Work to complete:
Write out each line beneath this one exactly as it reads.

Dataset extract:
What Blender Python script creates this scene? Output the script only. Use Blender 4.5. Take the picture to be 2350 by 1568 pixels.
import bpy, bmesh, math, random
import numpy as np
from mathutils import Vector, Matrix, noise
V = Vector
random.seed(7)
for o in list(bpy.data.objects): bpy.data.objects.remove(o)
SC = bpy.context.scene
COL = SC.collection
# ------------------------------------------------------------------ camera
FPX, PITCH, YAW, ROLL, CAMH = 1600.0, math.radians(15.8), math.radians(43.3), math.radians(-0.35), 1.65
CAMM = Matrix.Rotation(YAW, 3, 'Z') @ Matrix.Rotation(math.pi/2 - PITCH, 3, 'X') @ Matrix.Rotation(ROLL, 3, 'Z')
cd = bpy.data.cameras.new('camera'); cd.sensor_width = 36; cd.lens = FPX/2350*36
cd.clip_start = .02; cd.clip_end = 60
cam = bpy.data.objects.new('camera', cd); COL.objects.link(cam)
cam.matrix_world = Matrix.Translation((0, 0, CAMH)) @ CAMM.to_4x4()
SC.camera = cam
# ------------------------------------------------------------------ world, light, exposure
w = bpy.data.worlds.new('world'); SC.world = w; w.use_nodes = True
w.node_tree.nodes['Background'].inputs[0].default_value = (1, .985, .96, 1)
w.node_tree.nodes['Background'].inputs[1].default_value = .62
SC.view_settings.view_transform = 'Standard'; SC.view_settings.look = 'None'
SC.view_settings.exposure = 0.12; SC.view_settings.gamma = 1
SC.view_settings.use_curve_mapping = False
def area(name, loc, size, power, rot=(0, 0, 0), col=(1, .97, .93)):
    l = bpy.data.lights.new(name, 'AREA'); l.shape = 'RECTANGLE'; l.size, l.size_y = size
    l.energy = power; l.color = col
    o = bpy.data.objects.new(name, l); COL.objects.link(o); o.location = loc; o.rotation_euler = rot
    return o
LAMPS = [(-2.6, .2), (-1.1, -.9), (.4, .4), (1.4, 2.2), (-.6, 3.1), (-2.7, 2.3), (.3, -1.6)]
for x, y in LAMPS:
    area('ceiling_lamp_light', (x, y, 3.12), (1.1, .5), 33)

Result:
What Blender Python script creates this scene? Output the script only. Use Blender 4.5. Take the picture to be 2350 by 1568 pixels.
import bpy, bmesh, math, random
import numpy as np
from mathutils import Vector, Matrix, noise
V = Vector
random.seed(7)
for o in list(bpy.data.objects): bpy.data.objects.remove(o)
SC = bpy.context.scene
COL = SC.collection
# ------------------------------------------------------------------ camera
FPX, PITCH, YAW, ROLL, CAMH = 1600.0, math.radians(15.8), math.radians(43.3), math.radians(-0.35), 1.65
CAMM = Matrix.Rotation(YAW, 3, 'Z') @ Matrix.Rotation(math.pi/2 - PITCH, 3, 'X') @ Matrix.Rotation(ROLL, 3, 'Z')
cd = bpy.data.cameras.new('camera'); cd.sensor_width = 36; cd.lens = FPX/2350*36
cd.clip_start = .02; cd.clip_end = 60
cam = bpy.data.objects.new('camera', cd); COL.objects.link(cam)
cam.matrix_world = Matrix.Translation((0, 0, CAMH)) @ CAMM.to_4x4()
SC.camera = cam
# ------------------------------------------------------------------ world, light, exposure
w = bpy.data.worlds.new('world'); SC.world = w; w.use_nodes = True
w.node_tree.nodes['Background'].inputs[0].default_value = (1, .985, .96, 1)
w.node_tree.nodes['Background'].inputs[1].default_value = .62
SC.view_settings.view_transform = 'Standard'; SC.view_settings.look = 'None'
SC.view_settings.exposure = 0.12; SC.view_settings.gamma = 1
SC.view_settings.use_curve_mapping = False
def area(name, loc, size, power, rot=(0, 0, 0), col=(1, .97, .93)):
    l = bpy.data.lights.new(name, 'AREA'); l.shape = 'RECTANGLE'; l.size, l.size_y = size
    l.energy = power; l.color = col
    o = bpy.data.objects.new(name, l); COL.objects.link(o); o.location = loc; o.rotation_euler = rot
    return o
LAMPS = [(-2.6, .2), (-1.1, -.9), (.4, .4), (1.4, 2.2), (-.6, 3.1), (-2.7, 2.3), (.3, -1.6)]
for x, y in LAMPS:
    area('ceiling_lamp_light', (x, y, 3.12), (1.1, .5), 33)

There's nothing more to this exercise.